Ibori fights back•Gets court’s nod to challenge 13-year sentence
…Hires new lawyer
Former governor of Delta State, James Onanefe Ibori, yesterday got the leave of the Southwark Crown Court, London for a review of his sentence. Ibori, 49, was sentenced to 13 years imprisonment in April this year after he pleaded guilty in a $250 million money laundering case. He was governor of the oil-rich state between 1999 and 2007.
The court gave Ibori leave to challenge the 13 years sentence slammed on him based on the alleged compromise by the personnel of the Metropolitan Police that investigated the case. One of his accomplices, who had also been convicted, also expressed his intention to challenge his conviction based on alleged corruption against the detectives. Yesterday, the asset confiscation case commenced before Justice Anthony Pitts, the same judge that convicted Ibori but with the prosecution pleading for a delay in the trial.
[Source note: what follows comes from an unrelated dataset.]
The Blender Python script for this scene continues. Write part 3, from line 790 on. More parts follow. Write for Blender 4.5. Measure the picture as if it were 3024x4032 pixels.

Ibori, who had earlier been speculated would be in court, was, however, represented by his new lawyer that replaced the former defence team after Ibori’s conviction.
At the resumed hearing, the prosecution requested the judge to grant permission for a delay in the confiscation of assets case, citing the lack of cooperation from Ibori as regards the list of assets to be seized. According to the prosecution, the list of assets, which Ibori was ready to append his signature had excluded two properties in the United States and valued at several millions of pounds. The prosecution said it was convinced that the properties belonged to Ibori but the convicted former governor denied the ownership. Reacting to the application for delay in hearing, the defence counsel kicked against the request, saying the law only stipulated that the confiscation of assets case should be heard within six months of conviction.
After listening to arguments from both parties, the judge granted the request for a delay in hearing of the case on the ground that the application was as a result of Ibori’s lack of sincerity and co-operation in the compilation of his assets. While noting that the case was a complex one with many twists and turns, the trial judge stated that the case, which was supposed to be completed by April 2013, would now be concluded in August 2013. The court maintained that the case has the possibility of spilling into early 2014, depending on the level of co-operation from Ibori.